きだてさん「僕は、今はスケジュールの管理から原稿書きまで、ほとんどデジタルでやってるんですが、アイデア出しやネタ出しだけは、手書きでないとダメなんです。それで、アイデア出し用のテンプレートを作って、そこに書いていて。そう、自作できるんですよ、ノートが!“アイデア9マス”と言われるアイデア出し用に良く使われるフォーマットを自作して、読み込ませて使っています。PDFで作って『note』フォルダに入れれば、自動的にノート扱いになるから簡単。一度ノートにしてしまえば、ページをどんどん捲っても、同じフォーマットが表示されるので面白いですよ」

↑これが、きだてさんが自作したノートフォーマットと、そこに書き込みをしたページ。オリジナルのテンプレートを読み込み、それをいくらでも複製して自分だけのノートを作っていけるのだ

 

6 ノートにしては高い!? でも使うほどページ単価は下がる!

最後に、一足早く使い込んでみた上での、各自の“気づき”について。

 

菅さん「PDF化というと、なんだかビビっちゃうんですが(笑)、実際の操作は、印刷を選んで出力先のプリンターを『電子ペーパー』に設定して印刷ボタンを押すだけ。
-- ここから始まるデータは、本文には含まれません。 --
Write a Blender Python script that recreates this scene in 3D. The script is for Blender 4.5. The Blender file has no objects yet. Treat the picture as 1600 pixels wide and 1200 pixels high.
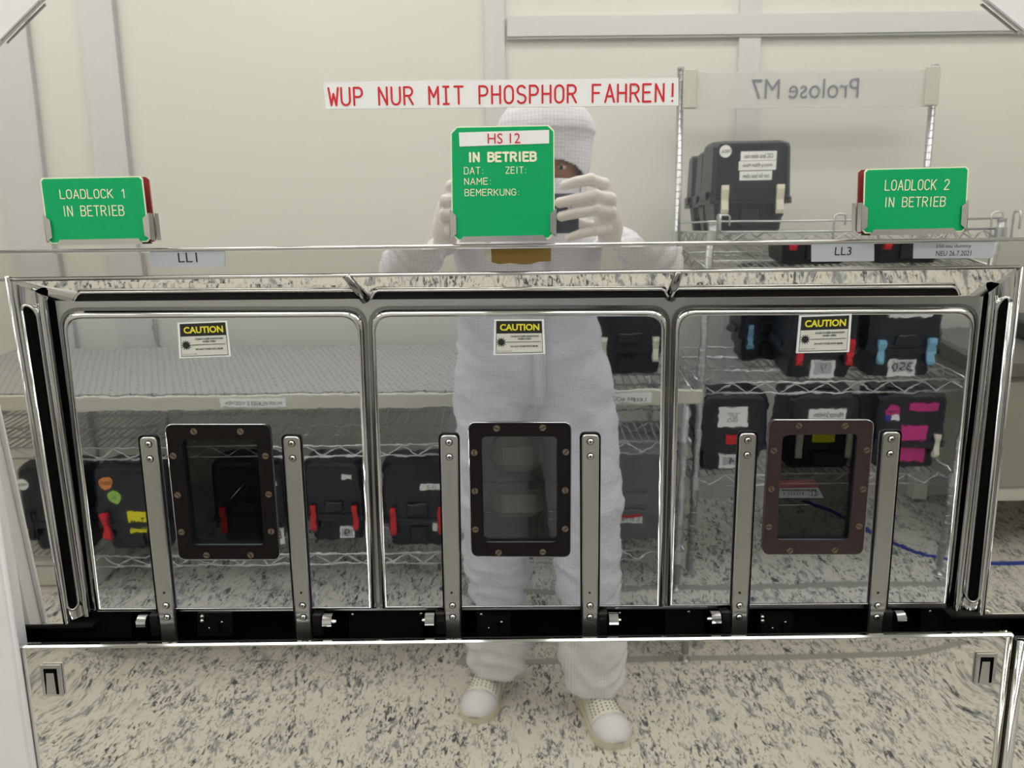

これだけで、自動でPDFになって電子ペーパーへ入れられるから、凄く楽でしたね。講演の仕事では、普段はスライドをプリントアウトして、そこに手書きで書き込んで台本を作るんですけど、実は先日プリンターが壊れちゃって! スライドをPDF化して『電子ペーパー』へ全部転送して、台本として使ってみたんです。そうしたら荷物は減るし、プリンターのインクは節約できるし、紙をめくる音はマイクに入らないし、手元もスッキリするし、良いことづくめ! もうプリンター壊れて良かったなあって(笑)」

美崎さん「これ、1枚の紙としては最も高価な紙ですよね。でも追加の紙を買う必要がないわけで、つまり使うほど安くなる。逆に最も安い紙になるかも知れないんですよ。ガンガン使って欲しいですね」

↑第一印象では「高いなぁ」と思ったという美崎さん。ただしそれは、使いこなせず持て余してしまった場合の話だ。ビジネス書作家・美崎栄一郎 さん/花王株式会社に約15年勤務した後、独立。現在はビジネス書作家として活動する他、文具、福祉、雑貨など多岐にわたる分野で商品開発コンサルティングを行う。著書に『面倒くさがりやの超整理術』(総合法令出版)など

 

そして最後にきだてさんによって、デジタルだからこそ期待できることに話が及び、トークセッションは締め括られた。

 

きだてさん「本物の紙のような感覚でノートをとれることは凄いと思う。でもせっかく“デジタル”の文房具ですから、手書き文字をテキスト化してメールで送信できるようになるとか、いまはまだできないことでもアップデートすることで良くしていけるんじゃないかと。まずは発売されましたが、今後そういった“伸びしろ”に期待したいです」

 

上で語られたOCR化のほか、ノートのテンプレートが追加されたり、スマートフォンでの操作に対応したり、まだまだ期待したい機能はたくさん。その進化を、GetNaviも見守っていきたい!